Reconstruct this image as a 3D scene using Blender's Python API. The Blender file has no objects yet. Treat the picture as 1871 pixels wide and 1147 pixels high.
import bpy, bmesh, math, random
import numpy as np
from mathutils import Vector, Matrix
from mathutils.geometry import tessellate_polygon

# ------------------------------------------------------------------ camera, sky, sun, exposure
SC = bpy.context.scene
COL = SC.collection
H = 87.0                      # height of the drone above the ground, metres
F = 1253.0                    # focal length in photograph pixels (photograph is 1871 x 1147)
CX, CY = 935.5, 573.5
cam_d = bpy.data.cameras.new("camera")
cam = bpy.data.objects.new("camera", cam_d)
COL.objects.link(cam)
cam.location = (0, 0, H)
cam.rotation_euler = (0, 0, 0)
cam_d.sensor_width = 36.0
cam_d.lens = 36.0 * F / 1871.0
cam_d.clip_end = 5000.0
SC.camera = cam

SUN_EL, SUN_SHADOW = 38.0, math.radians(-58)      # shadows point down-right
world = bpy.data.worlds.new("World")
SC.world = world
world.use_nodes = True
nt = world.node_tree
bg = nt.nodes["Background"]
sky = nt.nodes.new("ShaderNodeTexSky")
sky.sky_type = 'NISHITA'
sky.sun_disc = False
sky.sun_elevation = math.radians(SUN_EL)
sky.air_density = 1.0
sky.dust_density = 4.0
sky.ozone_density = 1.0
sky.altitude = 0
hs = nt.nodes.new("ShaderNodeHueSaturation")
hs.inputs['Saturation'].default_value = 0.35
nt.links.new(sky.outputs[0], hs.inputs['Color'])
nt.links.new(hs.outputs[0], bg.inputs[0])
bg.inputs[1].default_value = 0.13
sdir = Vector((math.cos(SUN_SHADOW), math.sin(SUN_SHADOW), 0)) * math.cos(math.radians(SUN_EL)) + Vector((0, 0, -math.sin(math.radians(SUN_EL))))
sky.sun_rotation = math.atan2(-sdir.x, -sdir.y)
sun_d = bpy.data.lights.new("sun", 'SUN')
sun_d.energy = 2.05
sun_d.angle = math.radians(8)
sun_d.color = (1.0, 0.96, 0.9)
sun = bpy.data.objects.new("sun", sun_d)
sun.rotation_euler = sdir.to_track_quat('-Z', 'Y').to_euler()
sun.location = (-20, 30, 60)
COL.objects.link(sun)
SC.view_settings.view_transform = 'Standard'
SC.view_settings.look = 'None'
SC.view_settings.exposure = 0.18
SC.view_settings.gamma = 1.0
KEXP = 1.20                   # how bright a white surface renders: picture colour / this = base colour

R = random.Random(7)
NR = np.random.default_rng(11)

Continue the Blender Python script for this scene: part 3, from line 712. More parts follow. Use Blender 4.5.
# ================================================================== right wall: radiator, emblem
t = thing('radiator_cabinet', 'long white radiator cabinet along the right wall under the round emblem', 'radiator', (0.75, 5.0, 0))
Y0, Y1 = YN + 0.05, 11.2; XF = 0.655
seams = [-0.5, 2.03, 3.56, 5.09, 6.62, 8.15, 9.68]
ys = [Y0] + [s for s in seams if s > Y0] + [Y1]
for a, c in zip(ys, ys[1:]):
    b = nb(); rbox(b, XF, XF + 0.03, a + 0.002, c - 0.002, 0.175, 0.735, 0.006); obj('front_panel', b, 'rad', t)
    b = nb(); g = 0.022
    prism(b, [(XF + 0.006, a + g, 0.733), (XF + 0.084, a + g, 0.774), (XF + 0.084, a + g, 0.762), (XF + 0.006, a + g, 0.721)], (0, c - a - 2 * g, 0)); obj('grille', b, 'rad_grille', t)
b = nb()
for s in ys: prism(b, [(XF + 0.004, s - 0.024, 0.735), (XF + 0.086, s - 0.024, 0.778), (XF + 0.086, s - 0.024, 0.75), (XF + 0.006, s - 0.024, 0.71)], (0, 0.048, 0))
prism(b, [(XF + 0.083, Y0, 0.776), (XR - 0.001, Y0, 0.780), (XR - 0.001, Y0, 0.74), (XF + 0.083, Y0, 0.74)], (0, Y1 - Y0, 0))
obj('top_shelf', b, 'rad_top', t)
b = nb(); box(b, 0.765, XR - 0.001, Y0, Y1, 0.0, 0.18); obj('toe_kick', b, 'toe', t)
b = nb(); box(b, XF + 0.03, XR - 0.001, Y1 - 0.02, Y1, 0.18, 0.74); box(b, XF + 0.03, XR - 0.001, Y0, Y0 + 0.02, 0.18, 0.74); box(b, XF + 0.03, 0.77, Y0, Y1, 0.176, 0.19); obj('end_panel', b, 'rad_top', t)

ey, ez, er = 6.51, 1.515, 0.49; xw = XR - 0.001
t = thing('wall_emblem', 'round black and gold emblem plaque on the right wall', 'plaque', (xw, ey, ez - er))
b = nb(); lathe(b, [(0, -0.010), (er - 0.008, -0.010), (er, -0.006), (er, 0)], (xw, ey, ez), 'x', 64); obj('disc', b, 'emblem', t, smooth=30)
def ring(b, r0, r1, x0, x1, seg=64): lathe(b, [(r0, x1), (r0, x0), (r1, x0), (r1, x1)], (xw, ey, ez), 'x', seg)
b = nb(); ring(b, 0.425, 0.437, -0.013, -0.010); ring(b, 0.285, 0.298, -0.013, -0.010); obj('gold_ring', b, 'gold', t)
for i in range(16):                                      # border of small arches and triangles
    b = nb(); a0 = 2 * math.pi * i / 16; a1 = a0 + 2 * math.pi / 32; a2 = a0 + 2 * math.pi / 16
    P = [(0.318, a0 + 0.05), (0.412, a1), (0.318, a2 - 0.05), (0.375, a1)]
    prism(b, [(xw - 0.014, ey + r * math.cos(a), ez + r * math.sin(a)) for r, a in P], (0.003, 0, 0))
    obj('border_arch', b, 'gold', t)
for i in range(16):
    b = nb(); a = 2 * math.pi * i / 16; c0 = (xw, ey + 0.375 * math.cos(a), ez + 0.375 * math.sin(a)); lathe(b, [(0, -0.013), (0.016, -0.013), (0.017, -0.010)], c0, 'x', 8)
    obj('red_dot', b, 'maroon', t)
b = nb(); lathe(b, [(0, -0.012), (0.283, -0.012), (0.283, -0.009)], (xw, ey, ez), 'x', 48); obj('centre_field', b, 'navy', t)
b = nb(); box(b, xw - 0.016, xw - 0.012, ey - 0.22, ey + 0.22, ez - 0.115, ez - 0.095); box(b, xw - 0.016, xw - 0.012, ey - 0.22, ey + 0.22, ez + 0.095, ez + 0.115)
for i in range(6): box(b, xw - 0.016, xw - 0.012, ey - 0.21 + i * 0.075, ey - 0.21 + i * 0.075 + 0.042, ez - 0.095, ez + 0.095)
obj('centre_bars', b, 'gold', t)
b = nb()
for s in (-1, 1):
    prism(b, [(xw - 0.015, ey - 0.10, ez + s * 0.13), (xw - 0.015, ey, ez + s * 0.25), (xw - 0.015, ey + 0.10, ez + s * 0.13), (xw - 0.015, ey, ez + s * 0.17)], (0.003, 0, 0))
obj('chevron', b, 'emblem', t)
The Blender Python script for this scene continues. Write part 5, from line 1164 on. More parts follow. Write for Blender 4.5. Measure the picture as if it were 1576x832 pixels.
------------------------------
## WHAT THE TASK ASKS
Starting at the first line of the entries above, please extract each line up to and including the line with "from mathutils.geometry import", unchanged, and add nothing.

## ANSWER TO THE PROBLEM
Reconstruct this image as a 3D scene using Blender's Python API. The Blender file has no objects yet. Treat the picture as 1871 pixels wide and 1147 pixels high.
import bpy, bmesh, math, random
import numpy as np
from mathutils import Vector, Matrix
from mathutils.geometry import tessellate_polygon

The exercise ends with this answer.